If I understand you correctly you have a value in a variable p0 and want to put that into a field p0, then the easiest way is GATHER MEMVAR.
To explain macro substitution nontheless, it always starts with a a variable which has (partial) code and is substituted = put into place of incomplete code. You can do as crazy things as this:
Code:
lcMacro = 'een.cap'
_Scr&lcMacro.tion = 'Fox Rocks'
What happens when VFP executes such a line of code with & is, it replaces the variable name with its value.

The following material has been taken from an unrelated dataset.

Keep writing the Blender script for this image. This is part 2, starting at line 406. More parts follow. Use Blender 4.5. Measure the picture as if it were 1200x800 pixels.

Since lcMacro is 'een.cap', that is substituted into the line, so
Code:
_Scr[b]&lcMacro.[/b]tion = 'Fox Rocks'
becomes
Code:
_Scr[b]een.cap[/b]tion = 'Fox Rocks'
Which then is compiled and executed.
It's far less useful in this case when you already know in advance before compiling that the line will be _Screen.caption = 'Fox Rocks' after macro substitution, then you don't need macro substitution at all and simply write what you want directly. Your cae is one that's a good example, but at the same time it's a bad practice to have a table with p0 to p10 field names. You woukld not need macro substitution if you had 10 records instead of 10 fields, which also has the advantage to be easily extended to 20, 100, 100 0records or just 5 instead of 10 fields.